There are a lot of murals around the city that include the Twin Towers or some kind of reference to 9/11. Sometimes, businesses will have a photograph or a poster on a wall. Many of the murals are fading, and I know of several that are now gone. My favorite one I recently discovered is a ghostly image of the Twin Towers on a wall in Queens underneath the Long Island Expressway. As time goes on, I think most of the unofficial memorials will disappear.

West 3rd Street, 2010 (Brian Rose)
West 3rd Street, 2010 (Brian Rose)

How does One WTC as a figure in the background affect your photos of Lower Manhattan differently than the Twin Towers did?

I never particularly liked the World Trade Center, especially at ground level, where the scale of the complex was overwhelming. But I did come to appreciate the Towers on the skyline. They were like minimalist art of the period—they were perfect backdrop buildings for the architectural drama of Lower Manhattan.

One World Trade Center is just as tall, but somehow less consequential. Because the footprints of the Twin Towers were preserved for the memorial, One World Trade stands a little to the northwest and rarely seems to line up as well visually with the street grid of Lower Manhattan.

What has the experience of going through these photos been like?
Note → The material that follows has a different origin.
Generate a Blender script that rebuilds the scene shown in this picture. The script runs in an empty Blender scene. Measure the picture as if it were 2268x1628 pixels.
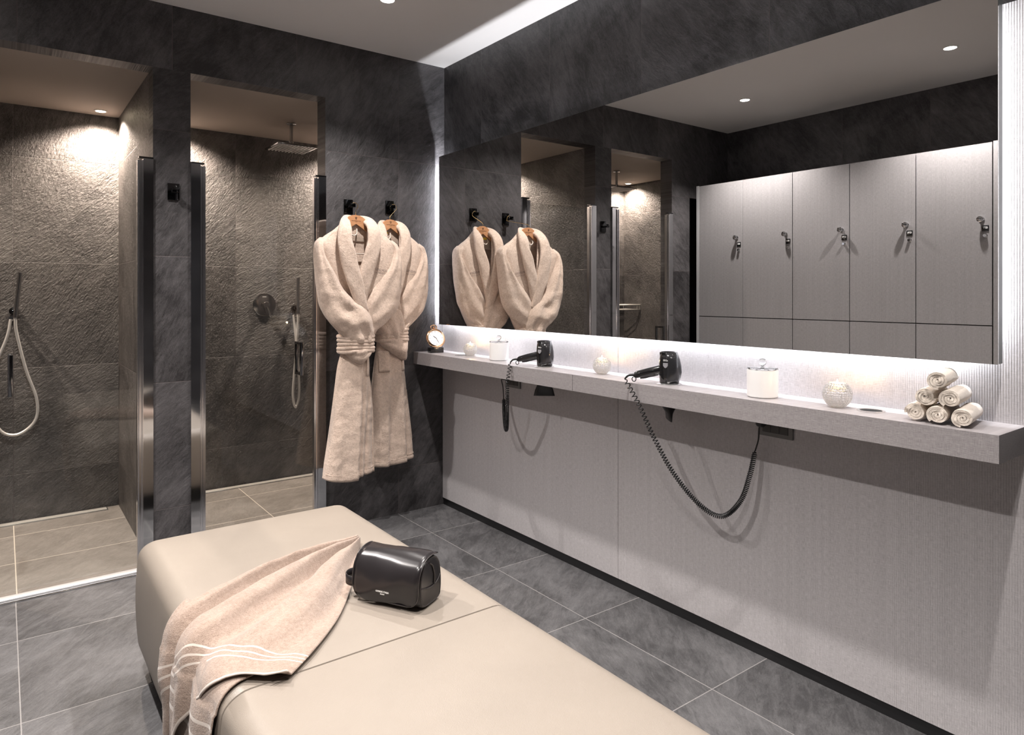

Going through my archives all the way back to 1977 was an enormous undertaking. The photographs were made in different formats: 35mm slides, 4×5 negatives, and digital snapshots. I spent countless hours on Photoshop getting it all to be visually coherent. It was also a deeply emotional experience and a reassessment of my entire career going back to being a student wandering Lower Manhattan with my Nikkormat SLR discovering color photography at a time when relatively few were doing it. And at the heart of all this work was the tragedy of 9/11, which I was not present to photograph. I have no idea whether I would have tried to, anyway.

WTC is ultimately about presence and absence, which I’ve come to understand as the central concern of all my work as a photographer. It is not so much about individual images as about connecting dots, following threads, and considering the arc of history both on personal terms and as shared experience.